**SET EXERCISE:**
Reproduce every entry exactly.

Extracted records
┌────────
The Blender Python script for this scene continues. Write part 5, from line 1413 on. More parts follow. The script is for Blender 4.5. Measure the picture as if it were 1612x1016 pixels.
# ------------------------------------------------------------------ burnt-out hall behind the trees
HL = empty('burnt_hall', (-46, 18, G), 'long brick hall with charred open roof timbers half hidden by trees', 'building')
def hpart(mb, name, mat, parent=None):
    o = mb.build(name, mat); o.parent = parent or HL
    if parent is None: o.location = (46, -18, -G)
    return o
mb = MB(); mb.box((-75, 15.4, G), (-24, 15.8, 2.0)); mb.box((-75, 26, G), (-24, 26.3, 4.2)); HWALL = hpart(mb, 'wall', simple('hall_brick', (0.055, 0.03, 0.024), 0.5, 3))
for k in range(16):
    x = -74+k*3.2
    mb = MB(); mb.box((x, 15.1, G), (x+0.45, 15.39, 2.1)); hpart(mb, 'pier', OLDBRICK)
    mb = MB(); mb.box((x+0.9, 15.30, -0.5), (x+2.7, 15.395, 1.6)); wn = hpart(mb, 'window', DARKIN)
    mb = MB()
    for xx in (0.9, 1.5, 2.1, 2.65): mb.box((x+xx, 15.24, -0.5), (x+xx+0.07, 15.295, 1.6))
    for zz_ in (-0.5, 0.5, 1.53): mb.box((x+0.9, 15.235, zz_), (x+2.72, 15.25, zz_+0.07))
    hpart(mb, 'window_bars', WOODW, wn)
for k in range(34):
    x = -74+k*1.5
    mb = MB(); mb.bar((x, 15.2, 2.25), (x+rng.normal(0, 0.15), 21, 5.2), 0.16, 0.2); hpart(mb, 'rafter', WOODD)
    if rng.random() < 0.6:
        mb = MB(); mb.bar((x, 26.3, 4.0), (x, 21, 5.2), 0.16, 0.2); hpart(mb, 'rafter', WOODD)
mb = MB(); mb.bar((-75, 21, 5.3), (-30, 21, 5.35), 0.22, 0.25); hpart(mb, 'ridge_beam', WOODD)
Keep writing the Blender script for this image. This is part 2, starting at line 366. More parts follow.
└────────
**OUTPUT OF THE TASK:**
The Blender Python script for this scene continues. Write part 5, from line 1413 on. More parts follow. The script is for Blender 4.5. Measure the picture as if it were 1612x1016 pixels.
# ------------------------------------------------------------------ burnt-out hall behind the trees
HL = empty('burnt_hall', (-46, 18, G), 'long brick hall with charred open roof timbers half hidden by trees', 'building')
def hpart(mb, name, mat, parent=None):
    o = mb.build(name, mat); o.parent = parent or HL
    if parent is None: o.location = (46, -18, -G)
    return o
mb = MB(); mb.box((-75, 15.4, G), (-24, 15.8, 2.0)); mb.box((-75, 26, G), (-24, 26.3, 4.2)); HWALL = hpart(mb, 'wall', simple('hall_brick', (0.055, 0.03, 0.024), 0.5, 3))
for k in range(16):
    x = -74+k*3.2
    mb = MB(); mb.box((x, 15.1, G), (x+0.45, 15.39, 2.1)); hpart(mb, 'pier', OLDBRICK)
    mb = MB(); mb.box((x+0.9, 15.30, -0.5), (x+2.7, 15.395, 1.6)); wn = hpart(mb, 'window', DARKIN)
    mb = MB()
    for xx in (0.9, 1.5, 2.1, 2.65): mb.box((x+xx, 15.24, -0.5), (x+xx+0.07, 15.295, 1.6))
    for zz_ in (-0.5, 0.5, 1.53): mb.box((x+0.9, 15.235, zz_), (x+2.72, 15.25, zz_+0.07))
    hpart(mb, 'window_bars', WOODW, wn)
for k in range(34):
    x = -74+k*1.5
    mb = MB(); mb.bar((x, 15.2, 2.25), (x+rng.normal(0, 0.15), 21, 5.2), 0.16, 0.2); hpart(mb, 'rafter', WOODD)
    if rng.random() < 0.6:
        mb = MB(); mb.bar((x, 26.3, 4.0), (x, 21, 5.2), 0.16, 0.2); hpart(mb, 'rafter', WOODD)
mb = MB(); mb.bar((-75, 21, 5.3), (-30, 21, 5.35), 0.22, 0.25); hpart(mb, 'ridge_beam', WOODD)
Keep writing the Blender script for this image. This is part 2, starting at line 366. More parts follow.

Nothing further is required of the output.